[start of SUPPLIED INFORMATION]

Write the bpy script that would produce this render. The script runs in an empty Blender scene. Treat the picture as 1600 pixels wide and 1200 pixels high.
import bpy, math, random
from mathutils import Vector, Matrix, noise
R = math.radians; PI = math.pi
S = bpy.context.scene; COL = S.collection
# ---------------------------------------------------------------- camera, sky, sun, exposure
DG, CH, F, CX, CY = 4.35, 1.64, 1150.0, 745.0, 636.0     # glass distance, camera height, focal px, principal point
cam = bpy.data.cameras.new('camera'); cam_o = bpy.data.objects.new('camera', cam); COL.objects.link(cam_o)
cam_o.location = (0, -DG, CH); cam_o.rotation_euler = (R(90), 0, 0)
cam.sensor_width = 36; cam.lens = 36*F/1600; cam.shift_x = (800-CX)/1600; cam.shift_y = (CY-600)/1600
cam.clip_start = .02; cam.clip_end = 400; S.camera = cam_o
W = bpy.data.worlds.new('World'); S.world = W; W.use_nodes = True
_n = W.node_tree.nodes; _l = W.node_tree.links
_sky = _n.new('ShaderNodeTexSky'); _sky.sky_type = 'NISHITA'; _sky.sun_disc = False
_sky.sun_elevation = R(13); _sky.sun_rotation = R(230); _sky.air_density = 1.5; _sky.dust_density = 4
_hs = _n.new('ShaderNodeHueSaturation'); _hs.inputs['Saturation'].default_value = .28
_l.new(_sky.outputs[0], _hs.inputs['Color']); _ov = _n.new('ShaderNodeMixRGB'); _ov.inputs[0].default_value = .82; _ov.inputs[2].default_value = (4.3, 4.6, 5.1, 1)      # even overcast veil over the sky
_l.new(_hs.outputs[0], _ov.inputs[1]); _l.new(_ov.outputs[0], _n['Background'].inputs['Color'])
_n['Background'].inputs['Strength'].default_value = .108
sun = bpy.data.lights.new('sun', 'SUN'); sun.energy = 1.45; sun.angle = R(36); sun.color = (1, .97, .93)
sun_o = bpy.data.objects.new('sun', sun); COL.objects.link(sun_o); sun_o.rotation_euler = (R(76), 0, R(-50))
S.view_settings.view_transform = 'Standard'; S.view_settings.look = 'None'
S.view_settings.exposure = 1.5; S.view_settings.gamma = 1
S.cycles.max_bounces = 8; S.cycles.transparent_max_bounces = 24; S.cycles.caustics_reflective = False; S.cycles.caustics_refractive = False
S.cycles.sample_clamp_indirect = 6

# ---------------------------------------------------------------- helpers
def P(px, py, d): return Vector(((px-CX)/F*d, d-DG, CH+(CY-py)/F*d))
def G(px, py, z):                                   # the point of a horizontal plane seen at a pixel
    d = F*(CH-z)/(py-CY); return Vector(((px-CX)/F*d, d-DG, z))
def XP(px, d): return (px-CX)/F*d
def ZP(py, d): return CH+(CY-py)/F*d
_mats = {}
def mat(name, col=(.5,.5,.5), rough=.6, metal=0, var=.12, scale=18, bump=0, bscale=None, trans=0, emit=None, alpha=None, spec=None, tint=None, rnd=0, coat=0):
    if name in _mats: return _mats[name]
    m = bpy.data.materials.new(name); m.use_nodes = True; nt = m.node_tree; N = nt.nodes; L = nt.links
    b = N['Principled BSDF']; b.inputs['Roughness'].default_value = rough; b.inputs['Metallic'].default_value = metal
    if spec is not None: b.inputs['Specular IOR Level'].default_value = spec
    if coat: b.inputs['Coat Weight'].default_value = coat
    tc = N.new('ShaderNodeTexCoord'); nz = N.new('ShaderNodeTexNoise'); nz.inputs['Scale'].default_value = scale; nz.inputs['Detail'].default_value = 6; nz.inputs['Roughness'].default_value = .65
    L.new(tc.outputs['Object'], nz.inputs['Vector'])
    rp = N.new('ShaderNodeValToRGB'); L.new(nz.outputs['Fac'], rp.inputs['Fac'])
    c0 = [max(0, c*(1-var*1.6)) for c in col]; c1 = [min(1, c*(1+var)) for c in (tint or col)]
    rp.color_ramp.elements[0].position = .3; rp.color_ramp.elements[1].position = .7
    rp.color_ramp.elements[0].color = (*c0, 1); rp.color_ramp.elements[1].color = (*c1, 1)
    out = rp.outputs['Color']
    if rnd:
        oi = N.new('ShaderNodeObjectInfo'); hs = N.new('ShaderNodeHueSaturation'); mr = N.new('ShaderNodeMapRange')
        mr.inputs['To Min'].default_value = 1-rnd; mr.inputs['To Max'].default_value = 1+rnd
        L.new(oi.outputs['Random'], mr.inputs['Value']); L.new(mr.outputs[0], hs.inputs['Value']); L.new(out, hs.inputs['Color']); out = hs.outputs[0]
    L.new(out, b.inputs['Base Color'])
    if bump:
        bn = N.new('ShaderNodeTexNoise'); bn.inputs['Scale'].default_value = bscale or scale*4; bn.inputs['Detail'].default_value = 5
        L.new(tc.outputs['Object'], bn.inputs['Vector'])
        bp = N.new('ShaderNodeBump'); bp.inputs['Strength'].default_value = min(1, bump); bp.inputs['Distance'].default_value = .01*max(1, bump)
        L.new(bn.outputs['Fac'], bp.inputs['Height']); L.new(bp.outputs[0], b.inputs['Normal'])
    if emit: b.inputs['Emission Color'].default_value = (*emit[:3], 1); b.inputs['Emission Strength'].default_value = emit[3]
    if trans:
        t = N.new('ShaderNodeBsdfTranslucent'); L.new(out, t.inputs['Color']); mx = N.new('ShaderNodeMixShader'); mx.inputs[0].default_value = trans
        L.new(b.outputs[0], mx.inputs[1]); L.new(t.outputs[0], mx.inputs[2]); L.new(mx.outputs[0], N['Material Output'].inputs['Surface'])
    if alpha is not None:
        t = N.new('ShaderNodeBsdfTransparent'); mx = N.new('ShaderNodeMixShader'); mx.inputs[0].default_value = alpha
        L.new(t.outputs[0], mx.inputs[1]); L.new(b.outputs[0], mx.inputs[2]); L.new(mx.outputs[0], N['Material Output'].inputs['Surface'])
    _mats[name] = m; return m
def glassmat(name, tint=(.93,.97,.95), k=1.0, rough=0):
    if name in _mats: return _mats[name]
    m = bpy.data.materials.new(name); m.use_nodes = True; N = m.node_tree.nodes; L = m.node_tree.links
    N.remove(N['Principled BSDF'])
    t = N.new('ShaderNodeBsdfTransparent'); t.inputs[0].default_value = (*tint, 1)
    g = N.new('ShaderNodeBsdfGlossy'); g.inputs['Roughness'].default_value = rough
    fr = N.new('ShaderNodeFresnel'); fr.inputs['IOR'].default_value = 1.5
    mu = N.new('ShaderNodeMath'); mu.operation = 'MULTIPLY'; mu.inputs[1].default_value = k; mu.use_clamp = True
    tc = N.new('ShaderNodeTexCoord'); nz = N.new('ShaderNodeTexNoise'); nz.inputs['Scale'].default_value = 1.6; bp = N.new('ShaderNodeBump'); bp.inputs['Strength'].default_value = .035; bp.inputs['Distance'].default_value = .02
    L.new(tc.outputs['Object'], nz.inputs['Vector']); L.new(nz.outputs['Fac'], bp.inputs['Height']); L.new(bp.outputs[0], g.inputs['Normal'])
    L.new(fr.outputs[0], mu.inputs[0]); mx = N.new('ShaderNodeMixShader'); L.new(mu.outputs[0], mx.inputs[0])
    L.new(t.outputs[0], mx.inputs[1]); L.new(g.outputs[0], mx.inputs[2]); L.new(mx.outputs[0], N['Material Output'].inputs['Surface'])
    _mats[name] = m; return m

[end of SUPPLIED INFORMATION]

WORK TO COMPLETE - Transcribe the entire listing above precisely.

ANSWER BELOW -
Write the bpy script that would produce this render. The script runs in an empty Blender scene. Treat the picture as 1600 pixels wide and 1200 pixels high.
import bpy, math, random
from mathutils import Vector, Matrix, noise
R = math.radians; PI = math.pi
S = bpy.context.scene; COL = S.collection
# ---------------------------------------------------------------- camera, sky, sun, exposure
DG, CH, F, CX, CY = 4.35, 1.64, 1150.0, 745.0, 636.0     # glass distance, camera height, focal px, principal point
cam = bpy.data.cameras.new('camera'); cam_o = bpy.data.objects.new('camera', cam); COL.objects.link(cam_o)
cam_o.location = (0, -DG, CH); cam_o.rotation_euler = (R(90), 0, 0)
cam.sensor_width = 36; cam.lens = 36*F/1600; cam.shift_x = (800-CX)/1600; cam.shift_y = (CY-600)/1600
cam.clip_start = .02; cam.clip_end = 400; S.camera = cam_o
W = bpy.data.worlds.new('World'); S.world = W; W.use_nodes = True
_n = W.node_tree.nodes; _l = W.node_tree.links
_sky = _n.new('ShaderNodeTexSky'); _sky.sky_type = 'NISHITA'; _sky.sun_disc = False
_sky.sun_elevation = R(13); _sky.sun_rotation = R(230); _sky.air_density = 1.5; _sky.dust_density = 4
_hs = _n.new('ShaderNodeHueSaturation'); _hs.inputs['Saturation'].default_value = .28
_l.new(_sky.outputs[0], _hs.inputs['Color']); _ov = _n.new('ShaderNodeMixRGB'); _ov.inputs[0].default_value = .82; _ov.inputs[2].default_value = (4.3, 4.6, 5.1, 1)      # even overcast veil over the sky
_l.new(_hs.outputs[0], _ov.inputs[1]); _l.new(_ov.outputs[0], _n['Background'].inputs['Color'])
_n['Background'].inputs['Strength'].default_value = .108
sun = bpy.data.lights.new('sun', 'SUN'); sun.energy = 1.45; sun.angle = R(36); sun.color = (1, .97, .93)
sun_o = bpy.data.objects.new('sun', sun); COL.objects.link(sun_o); sun_o.rotation_euler = (R(76), 0, R(-50))
S.view_settings.view_transform = 'Standard'; S.view_settings.look = 'None'
S.view_settings.exposure = 1.5; S.view_settings.gamma = 1
S.cycles.max_bounces = 8; S.cycles.transparent_max_bounces = 24; S.cycles.caustics_reflective = False; S.cycles.caustics_refractive = False
S.cycles.sample_clamp_indirect = 6

# ---------------------------------------------------------------- helpers
def P(px, py, d): return Vector(((px-CX)/F*d, d-DG, CH+(CY-py)/F*d))
def G(px, py, z):                                   # the point of a horizontal plane seen at a pixel
    d = F*(CH-z)/(py-CY); return Vector(((px-CX)/F*d, d-DG, z))
def XP(px, d): return (px-CX)/F*d
def ZP(py, d): return CH+(CY-py)/F*d
_mats = {}
def mat(name, col=(.5,.5,.5), rough=.6, metal=0, var=.12, scale=18, bump=0, bscale=None, trans=0, emit=None, alpha=None, spec=None, tint=None, rnd=0, coat=0):
    if name in _mats: return _mats[name]
    m = bpy.data.materials.new(name); m.use_nodes = True; nt = m.node_tree; N = nt.nodes; L = nt.links
    b = N['Principled BSDF']; b.inputs['Roughness'].default_value = rough; b.inputs['Metallic'].default_value = metal
    if spec is not None: b.inputs['Specular IOR Level'].default_value = spec
    if coat: b.inputs['Coat Weight'].default_value = coat
    tc = N.new('ShaderNodeTexCoord'); nz = N.new('ShaderNodeTexNoise'); nz.inputs['Scale'].default_value = scale; nz.inputs['Detail'].default_value = 6; nz.inputs['Roughness'].default_value = .65
    L.new(tc.outputs['Object'], nz.inputs['Vector'])
    rp = N.new('ShaderNodeValToRGB'); L.new(nz.outputs['Fac'], rp.inputs['Fac'])
    c0 = [max(0, c*(1-var*1.6)) for c in col]; c1 = [min(1, c*(1+var)) for c in (tint or col)]
    rp.color_ramp.elements[0].position = .3; rp.color_ramp.elements[1].position = .7
    rp.color_ramp.elements[0].color = (*c0, 1); rp.color_ramp.elements[1].color = (*c1, 1)
    out = rp.outputs['Color']
    if rnd:
        oi = N.new('ShaderNodeObjectInfo'); hs = N.new('ShaderNodeHueSaturation'); mr = N.new('ShaderNodeMapRange')
        mr.inputs['To Min'].default_value = 1-rnd; mr.inputs['To Max'].default_value = 1+rnd
        L.new(oi.outputs['Random'], mr.inputs['Value']); L.new(mr.outputs[0], hs.inputs['Value']); L.new(out, hs.inputs['Color']); out = hs.outputs[0]
    L.new(out, b.inputs['Base Color'])
    if bump:
        bn = N.new('ShaderNodeTexNoise'); bn.inputs['Scale'].default_value = bscale or scale*4; bn.inputs['Detail'].default_value = 5
        L.new(tc.outputs['Object'], bn.inputs['Vector'])
        bp = N.new('ShaderNodeBump'); bp.inputs['Strength'].default_value = min(1, bump); bp.inputs['Distance'].default_value = .01*max(1, bump)
        L.new(bn.outputs['Fac'], bp.inputs['Height']); L.new(bp.outputs[0], b.inputs['Normal'])
    if emit: b.inputs['Emission Color'].default_value = (*emit[:3], 1); b.inputs['Emission Strength'].default_value = emit[3]
    if trans:
        t = N.new('ShaderNodeBsdfTranslucent'); L.new(out, t.inputs['Color']); mx = N.new('ShaderNodeMixShader'); mx.inputs[0].default_value = trans
        L.new(b.outputs[0], mx.inputs[1]); L.new(t.outputs[0], mx.inputs[2]); L.new(mx.outputs[0], N['Material Output'].inputs['Surface'])
    if alpha is not None:
        t = N.new('ShaderNodeBsdfTransparent'); mx = N.new('ShaderNodeMixShader'); mx.inputs[0].default_value = alpha
        L.new(t.outputs[0], mx.inputs[1]); L.new(b.outputs[0], mx.inputs[2]); L.new(mx.outputs[0], N['Material Output'].inputs['Surface'])
    _mats[name] = m; return m
def glassmat(name, tint=(.93,.97,.95), k=1.0, rough=0):
    if name in _mats: return _mats[name]
    m = bpy.data.materials.new(name); m.use_nodes = True; N = m.node_tree.nodes; L = m.node_tree.links
    N.remove(N['Principled BSDF'])
    t = N.new('ShaderNodeBsdfTransparent'); t.inputs[0].default_value = (*tint, 1)
    g = N.new('ShaderNodeBsdfGlossy'); g.inputs['Roughness'].default_value = rough
    fr = N.new('ShaderNodeFresnel'); fr.inputs['IOR'].default_value = 1.5
    mu = N.new('ShaderNodeMath'); mu.operation = 'MULTIPLY'; mu.inputs[1].default_value = k; mu.use_clamp = True
    tc = N.new('ShaderNodeTexCoord'); nz = N.new('ShaderNodeTexNoise'); nz.inputs['Scale'].default_value = 1.6; bp = N.new('ShaderNodeBump'); bp.inputs['Strength'].default_value = .035; bp.inputs['Distance'].default_value = .02
    L.new(tc.outputs['Object'], nz.inputs['Vector']); L.new(nz.outputs['Fac'], bp.inputs['Height']); L.new(bp.outputs[0], g.inputs['Normal'])
    L.new(fr.outputs[0], mu.inputs[0]); mx = N.new('ShaderNodeMixShader'); L.new(mu.outputs[0], mx.inputs[0])
    L.new(t.outputs[0], mx.inputs[1]); L.new(g.outputs[0], mx.inputs[2]); L.new(mx.outputs[0], N['Material Output'].inputs['Surface'])
    _mats[name] = m; return m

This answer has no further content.